The yuan traded near a 17-year high after the US stepped up pressure for faster appreciation and an unexpected pickup in economic growth spurred speculation the central bank would raise interest rates this quarter.
US President Barack Obama told Chinese President Hu Jintao (胡錦濤) this week that the yuan’s value was kept artificially weak and faster appreciation should be allowed.
“It seems reasonable that the yuan would rise markedly before Hu’s meeting with Obama,” said Robert Minikin, a senior foreign-exchange strategist at Standard Chartered PLC in Hong Kong. “Now they’ve met, there may be some consolidation going forward.”
The yuan rose 0.03 percent to 6.5833 per dollar as of 4:36pm in Shanghai, boosting this week’s advance to 0.10 percent, according to China Foreign Exchange Trade System data.
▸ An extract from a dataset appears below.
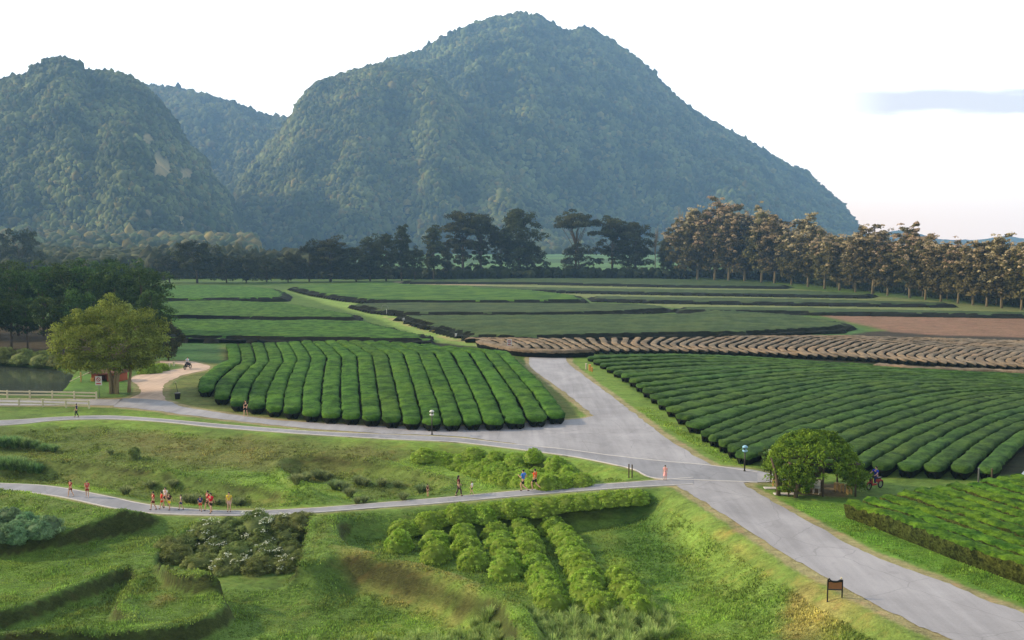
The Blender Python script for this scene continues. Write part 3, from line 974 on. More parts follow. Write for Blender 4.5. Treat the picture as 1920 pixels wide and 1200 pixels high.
def build_hills():
    names = ['left_hill', 'back_ridge', 'middle_hill', 'great_hill', 'distant_hills']
    for hi, h in enumerate(HILLS):
        um, uM = h['u'].min(), h['u'].max()
        D = h['D']
        y0, y1 = D - h['wf'] * 1.45, D + h['wb'] + (420 if h['seed'] == 4 else 60)
        us = np.linspace(um, uM, 240)
        ys = np.linspace(y0, y1, 110)
        Ug, Y = np.meshgrid(us, ys)
        X = Ug * Y
        Z, T = hillz(h, X, Y)
        Z = np.maximum(Z, -6)
        idx = np.arange(X.size).reshape(X.shape)
        Fq = np.stack([idx[:-1, :-1], idx[:-1, 1:], idx[1:, 1:], idx[1:, :-1]], -1).reshape(-1, 4)
        C = np.ones(X.shape + (3,))
        rock = np.zeros(X.shape)
        if hi == 0:
            px = X / Y * CA * F + 960
            # exact pixel of each vertex
            fw = Y * CA - (Z - CH) * SA
            px = 960 + F * X / fw
            py = 600 - F * ((Z - CH) * CA + Y * SA) / fw
            for (a, b) in ROCKS:
                cx, cy = (a[0] + b[0]) / 2, (a[1] + b[1]) / 2
                rx, ry = (b[0] - a[0]) / 2 + 2, (b[1] - a[1]) / 2 + 2
                rock = np.maximum(rock, (((px - cx) / rx) ** 2 + ((py - cy) / ry) ** 2 < 1) & (Y < D))
            C = np.where(rock[..., None] > 0.5, np.array([9.0, 4.8, 5.6]), C)
        me = mesh_np(names[hi], np.stack([X, Y, Z], -1).reshape(-1, 3), Fq, [M['hill']], C.reshape(-1, 3), True)
        tag(link(names[hi], me), kind='structure')
        if hi == 4: continue
        # the forest on it
        rg = np.random.default_rng(100 + hi)
        n = [24000, 9000, 26000, 46000][hi]
        uu = rg.uniform(um, uM, n * 3)
        yy = D + rg.uniform(-h['wf'] * 1.25, 60 if hi != 3 else 380, n * 3)
        x = uu * yy
        z, t = hillz(h, x, yy)
        e = 6.0
        zx = (hillz(h, x + e, yy)[0] - z) / e
        zy = (hillz(h, x, yy + e)[0] - z) / e
        area = np.sqrt(1 + zx ** 2 + zy ** 2) * (yy / D) ** 2
        back = (zy < -0.15) & (t > 0.08)
        ok = (z > 1) & (rg.uniform(0, 1, n * 3) < area / 1.9) & ~back & (u_in_view(x, yy))
        if hi == 0:
            fw = yy * CA - (z - CH) * SA
            px = 960 + F * x / fw
            py = 600 - F * ((z - CH) * CA + yy * SA) / fw
            for (a, b) in ROCKS:
                ok &= ~((px > a[0] - 1) & (px < b[0] + 1) & (py > a[1] - 1) & (py < b[1] + 3))
        x, yy, z = x[ok][:n], yy[ok][:n], z[ok][:n]
        r = rg.gamma(9, 1, len(x)) / 9 * [3.1, 4.7, 3.8, 4.7][hi]
        r = np.clip(r, 2.0, 12)
        b = rg.uniform(0.55, 1.45, len(x)) * (0.8 + 0.5 * fbm(x, yy, 70, 7))
        warm = rg.uniform(0, 1, len(x)) < 0.12
        C = np.stack([b * np.where(warm, 1.45, 1.0), b * np.where(warm, 1.05, 1.0), b * np.where(warm, 0.9, 1.0)], 1)
        V, Fc, C = scatter_crowns(x, yy, z + r * rg.uniform(-0.1, 0.7, len(r)), r, 200 + hi, C, 1.1, True)
        me = mesh_np('hill_forest', V, Fc, [M['forest']], C, False)
        o = link('hill_forest', me)
        tag(o, ['dense forest covering the rounded left hill', 'hazy forest on the low saddle ridge between the hills', 'forest on the shoulder in front of the great hill',
                'blue hazed forest covering the tallest hill'][hi], 'forest', kind='stuff')


def u_in_view(x, y):
    return np.abs(x / y) < 0.72


build_hills()

# distant teak belt and orchard canopy at the hill foot: a far wood that reads as one mass
def belt(name, label, pts_px, n, y0, y1, ztop, r, bright, seed, warmp=0.3):
    rg = np.random.default_rng(seed)
    px = rg.uniform(pts_px[0], pts_px[1], n)
    y = rg.uniform(y0, y1, n)
    x = (px - 960) / F * y
    z = np.interp((y - y0) / (y1 - y0), [0, 1], ztop) * np.interp(px, [pts_px[0], pts_px[1]], [1.0, 0.8]) - r * 0.8
    rr = r * rg.uniform(0.6, 1.3, n)
    b = rg.uniform(0.6, 1.3, n) * bright
    w = rg.uniform(0, 1, n) < warmp
    C = np.stack([b * np.where(w, 1.9, 1), b * np.where(w, 1.25, 1), b * np.where(w, 1.2, 1)], 1)
    V, Fc, C = scatter_crowns(x, y, z, rr, seed, C)
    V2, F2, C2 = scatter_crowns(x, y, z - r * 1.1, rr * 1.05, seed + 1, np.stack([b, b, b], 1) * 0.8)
    V = np.vstack([V, V2]); Fc = np.vstack([Fc, F2 + len(C)]); C = np.vstack([C, C2])
    tag(link(name, mesh_np(name, V, Fc, [M['forest']], C)), label, 'wood', kind='stuff')


belt('distant_wood', 'pale and tan crowned teak wood at the foot of the left hill', (-300, 480), 900, 760, 1050, (13, 34), 6.0, 0.9, 61, 0.45)
belt('distant_wood', 'low green orchard canopy between the pond wood and the teak wood', (-300, 420), 1100, 430, 640, (9.5, 14), 3.6, 0.55, 62, 0.0)
belt('distant_wood', 'dark low wood along the far edge of the tea fields', (280, 640), 420, 425, 520, (8.5, 13), 4.2, 0.38, 63, 0.0)
belt('distant_wood', 'hazy low wood seen under the tall trees across the plain', (560, 2100), 700, 1150, 1300, (6, 13), 6.5, 0.5, 64, 0.0)
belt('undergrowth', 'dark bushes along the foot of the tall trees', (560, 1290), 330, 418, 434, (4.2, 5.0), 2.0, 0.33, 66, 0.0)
def thicket(label, px0, px1, n, base, r, seed, dz=(2, 30)):
    rg = np.random.default_rng(seed)
    px = rg.uniform(px0, px1, n)
    py = np.interp(px, *base)
    x, y = U(px, py, 0)
    dy = rg.uniform(*dz, n)
    x = x * (y + dy) / y; y = y + dy
    rr = r * rg.uniform(0.6, 1.3, n)
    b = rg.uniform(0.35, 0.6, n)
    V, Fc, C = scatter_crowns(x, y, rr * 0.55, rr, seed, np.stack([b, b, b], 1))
    tag(link('undergrowth', mesh_np('undergrowth', V, Fc, [M['forest']], C)), label, 'bushes', kind='stuff')


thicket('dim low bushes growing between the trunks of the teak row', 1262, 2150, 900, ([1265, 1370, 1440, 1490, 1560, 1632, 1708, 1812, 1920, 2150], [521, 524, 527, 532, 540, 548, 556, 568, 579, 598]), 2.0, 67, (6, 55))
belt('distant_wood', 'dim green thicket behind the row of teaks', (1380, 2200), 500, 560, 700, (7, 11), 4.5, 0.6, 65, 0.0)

# ------------------------------------------------------------------ tea hedges
PROF = np.array([(-0.30, 0.0), (-0.42, 0.28), (-0.51, 0.62), (-0.51, 0.87), (-0.43, 0.965), (-0.20, 0.99), (0, 1.0), (0.20, 0.99), (0.43, 0.965), (0.51, 0.87), (0.51, 0.62), (0.42, 0.28), (0.30, 0.0)])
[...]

The currency reached 6.5817 on Wednesday, the strongest level since China unified official and market exchange rates at the end of 1993.
The People’s Bank of China set the yuan’s daily fixing at 6.5886 per dollar yesterday, little changed from Thursday’s 6.5883. The yuan is allowed to trade by up to 0.5 percent on either side of the so-called central parity rate.
GROWTH, INFLATION
GDP rose 9.8 percent from a year earlier in the three months through last month, accelerating from a 9.6 percent pace the previous quarter, China reported on Thursday.
Economists forecast 9.4 percent growth, a Bloomberg survey showed. Inflation eased to 4.6 percent last month from last November’s 5.1 percent pace, which was the fastest in more than two years.
The central bank raised its benchmark one-year deposit rate twice in the last quarter, lifting it by half a percentage point to 2.75 percent.
This month, it ordered major banks to set aside more funds as reserves for the fourth time since last October, helping limit credit expansion as policymakers tackle inflation.
“We see a growing likelihood of more aggressive policy responses,” Ma Jun (馬駿), chief China economist at Deutsche Bank in Hong Kong, said on Thursday. “We do not rule out the possibility of another rate hike in the coming weeks.”
RATE OUTLOOK
UBS economist Wang Tao (王濤) said on Thursday that interest rates may be raised next month.
Minikin said he expected 75 basis points of increases by the middle of this year. A basis point is 0.01 percentage point.